Washington: Earlier this month, an asteroid called 2011 AG5, more than three times as long as it is wide, safely flew past Earth at a distance of about 1.8 million km. That is a little under five times the distance between the Moon and Earth. Scientists at NASA have now captured a detailed view of the rock.

NASA's Jet Propulsion Laboratory in Southern California has been tracking the space object since January 29 to understand its size, rotation, surface details, and shape. It was first discovered in 2011 but experts did not get a closer look until now.

The 230-foot (70-meter) Goldstone Solar System Radar antenna dish at the Deep Space Network's facility near Barstow found that the asteroid is about 1,600 feet (500 meters) long and about 500 feet (150 meters) wide. The extremely elongated object is oblong. "Of the 1,040 near-Earth objects observed by planetary radar to date, this is one of the most elongated we've seen," said Lance Benner, principal scientist at JPL.

As per the observations, there is a broad concavity in one of its two hemispheres. It also has subtle dark and lighter regions which suggest that small-scale surface features are present. However, it appears as dark as charcoal to human eyes, reported psy.org.
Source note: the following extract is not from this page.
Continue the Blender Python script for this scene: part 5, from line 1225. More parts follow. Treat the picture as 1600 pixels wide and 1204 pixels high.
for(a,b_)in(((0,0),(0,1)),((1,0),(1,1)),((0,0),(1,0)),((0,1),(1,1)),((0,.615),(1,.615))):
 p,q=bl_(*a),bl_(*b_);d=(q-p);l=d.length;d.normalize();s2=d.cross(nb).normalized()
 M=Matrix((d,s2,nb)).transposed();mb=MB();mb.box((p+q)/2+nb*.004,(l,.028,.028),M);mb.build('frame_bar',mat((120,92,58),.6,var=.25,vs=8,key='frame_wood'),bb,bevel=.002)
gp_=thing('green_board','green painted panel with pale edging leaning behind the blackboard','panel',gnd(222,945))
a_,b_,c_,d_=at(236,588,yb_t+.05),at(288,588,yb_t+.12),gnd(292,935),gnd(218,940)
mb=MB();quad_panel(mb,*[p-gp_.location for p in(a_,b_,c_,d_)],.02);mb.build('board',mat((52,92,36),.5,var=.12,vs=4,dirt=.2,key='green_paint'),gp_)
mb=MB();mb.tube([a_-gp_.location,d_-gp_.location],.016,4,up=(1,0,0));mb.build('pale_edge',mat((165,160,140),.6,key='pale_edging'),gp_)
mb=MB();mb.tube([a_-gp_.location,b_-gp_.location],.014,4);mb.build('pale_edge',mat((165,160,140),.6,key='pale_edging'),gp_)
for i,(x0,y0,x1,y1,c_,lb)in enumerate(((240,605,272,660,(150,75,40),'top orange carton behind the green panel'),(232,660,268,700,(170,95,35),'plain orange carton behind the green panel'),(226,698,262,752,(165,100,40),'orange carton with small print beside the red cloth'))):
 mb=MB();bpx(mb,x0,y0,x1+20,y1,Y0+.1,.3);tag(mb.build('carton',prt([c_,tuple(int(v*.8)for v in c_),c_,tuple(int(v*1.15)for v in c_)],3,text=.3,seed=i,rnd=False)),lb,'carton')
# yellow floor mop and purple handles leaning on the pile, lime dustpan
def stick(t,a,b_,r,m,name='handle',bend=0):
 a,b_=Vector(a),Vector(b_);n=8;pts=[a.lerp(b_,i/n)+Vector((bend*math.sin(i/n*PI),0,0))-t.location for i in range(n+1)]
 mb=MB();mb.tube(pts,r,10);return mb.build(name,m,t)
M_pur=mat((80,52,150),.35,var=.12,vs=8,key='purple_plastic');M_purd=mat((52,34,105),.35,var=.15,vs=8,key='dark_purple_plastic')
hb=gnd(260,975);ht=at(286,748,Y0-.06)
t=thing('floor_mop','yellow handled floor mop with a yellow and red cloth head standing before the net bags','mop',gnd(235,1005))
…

Paul Chodas, the director for CNEOS at JPL, said the initial analysis showed a small chance of a future impact but new measurements ruled out that possibility. 2011 AG5 has a slow rotation rate of nine hours and orbits the Sun every 621 days. It will not come close to Earth until 2040. Even then, the asteroid will safely pass the planet at a safe distance of 1.1 million kilometers, or nearly three times the Earth-Moon distance.